We got to the laundry aisle, which was still reasonable stocked and had a brief discussion about whether we needed any fabric softener. There was loads of it, because that’s probably not the first thing that people are worried about in a lockdown (though still don’t understand the toilet paper thing) and we were just chatting about getting some. Another woman passing piped up, “Don’t hoard stuff!” I assumed she was joking, a) because we were discussing buying one bottle of fabric softener and b) because we were in a supermarket where all the stuff you might want to hoard had been stripped from the shelves. But she carried on, saying “seriously, people hoarding stuff is causing all the problems. Don’t hoard.”
She was obviously just venting her frustration at being in the same position as the rest of us and not being able to get certain things and just using us as a scape goat to put voice to her panic. But it was weird to be bearing the mild brunt of this passing opprobrium.
She did make up our mind to get some fabric softener though. A whole small bottle of the stuff. That’d show her for judging us.

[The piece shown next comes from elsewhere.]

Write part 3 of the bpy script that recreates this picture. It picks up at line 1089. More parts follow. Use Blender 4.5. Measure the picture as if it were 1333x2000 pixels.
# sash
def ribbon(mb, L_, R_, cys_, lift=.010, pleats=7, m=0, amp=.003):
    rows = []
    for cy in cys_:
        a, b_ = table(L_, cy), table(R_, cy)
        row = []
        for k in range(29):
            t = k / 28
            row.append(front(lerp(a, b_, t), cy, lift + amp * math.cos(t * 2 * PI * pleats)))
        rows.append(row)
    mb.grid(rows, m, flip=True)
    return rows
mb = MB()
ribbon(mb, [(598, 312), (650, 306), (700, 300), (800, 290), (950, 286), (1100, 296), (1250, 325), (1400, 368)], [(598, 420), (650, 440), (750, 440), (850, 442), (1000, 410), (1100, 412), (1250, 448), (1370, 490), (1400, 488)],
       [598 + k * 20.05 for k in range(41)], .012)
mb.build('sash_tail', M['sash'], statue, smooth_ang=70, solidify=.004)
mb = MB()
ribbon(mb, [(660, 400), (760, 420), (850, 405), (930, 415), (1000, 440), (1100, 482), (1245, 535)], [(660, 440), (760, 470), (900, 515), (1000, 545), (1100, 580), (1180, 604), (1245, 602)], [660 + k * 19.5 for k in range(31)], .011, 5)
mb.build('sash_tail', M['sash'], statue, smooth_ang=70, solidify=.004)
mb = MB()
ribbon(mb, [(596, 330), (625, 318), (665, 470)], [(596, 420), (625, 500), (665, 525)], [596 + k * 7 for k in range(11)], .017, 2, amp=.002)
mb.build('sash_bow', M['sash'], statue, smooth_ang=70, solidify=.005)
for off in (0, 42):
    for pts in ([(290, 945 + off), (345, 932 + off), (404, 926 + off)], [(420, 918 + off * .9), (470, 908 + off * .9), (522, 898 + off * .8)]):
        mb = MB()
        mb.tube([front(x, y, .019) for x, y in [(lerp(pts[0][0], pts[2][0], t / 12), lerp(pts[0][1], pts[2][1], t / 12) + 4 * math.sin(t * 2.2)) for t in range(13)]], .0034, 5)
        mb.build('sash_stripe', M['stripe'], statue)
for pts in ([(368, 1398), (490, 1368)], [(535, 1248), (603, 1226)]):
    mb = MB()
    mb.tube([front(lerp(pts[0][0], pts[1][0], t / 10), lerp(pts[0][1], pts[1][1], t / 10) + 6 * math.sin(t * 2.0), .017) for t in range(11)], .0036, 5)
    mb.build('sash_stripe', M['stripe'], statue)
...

But everyone seems to be on the look out for transgressors. Even though we had much less stuff than we’d usually have on our weekly shop, even the check out woman seemed passive aggressively judgemental. She made a couple of mild remarks and then said, “Oh, but I’ve seen you before, you’re the ones with all the children aren’t you?” I admitted that we did have kids, but I am not sure that two is that many (maybe in times of crisis people judge those who have had more than one). “Have you just got back from being away?” she asked. We hadn’t even filled the conveyor belt and aside from the wine had no multiple items (I’d even only got one pack of Soleros which is nowhere near enough to get me through the week - that’s 3 days worth of Soleros. I might never eat another Solero again).
“No,” I said.
“This is just your big weekly shop then?”
We were being grocery-shamed for our pretty sparse collection of two sweet potatoes and unpopular vegetables, when surely all the cunts who’d got the pasta and Lemsip and potatoes were the ones that had left us in this situation. We’re not even past the first week of this and this kind of madness is already descending. I admit we did get the last two sweet potatoes. Perhaps that makes us monsters.
I don’t even like sweet potatoes.
Nobody does.
Even though they call them sweet potatoes to make them sound good.
And I’ve been looking for someone to throw my lot in with to help comedians and promoters who will struggle to get through this indeterminate amount of time with no income, so was very pleased to throw my lot in with Next up, who have set up this
JustGiving page and will distribute funds to those comedians in need every Friday.
If you are a comedian who needs money, please apply and if you are a comedian who is lucky enough to have made a good living and still be working then please give generously. If you love comedy and want to help comedians keep going then please donate too. Two or three months of no work could bring comedians and clubs to their knees so help them get through this. Or, if comedy is not your priority, but you’re still waged or flush then try and help out a business or employees of your choice. We need to come together to get through this. We’re combining and making sacrifices to save lives (quite rightly) but let’s also come together to save livelihoods too.
I did a practice Twitch session tonight too (I am getting properly set up over the weekend to try more ambitious stuff). You can watch what I’ve done in the videos section. The best bit came from my daughter who has recently started trying to stay up as late as possible and keeps shouting down saying she can’t sleep. I’d told her she could only interrupt me if there an emergency. She shouted that there was an emergency so I broke away from the feed to go to her, though was sceptical that there really was one.
“What’s the emergency?” I asked
“My toe nails are too long.” She replied.
I had accepted that I was the second funniest person in my family, but now I am at best third and Ernie is beating me too if you think that calling people “stinky poo-head" is funny. Which let’s face it, you do.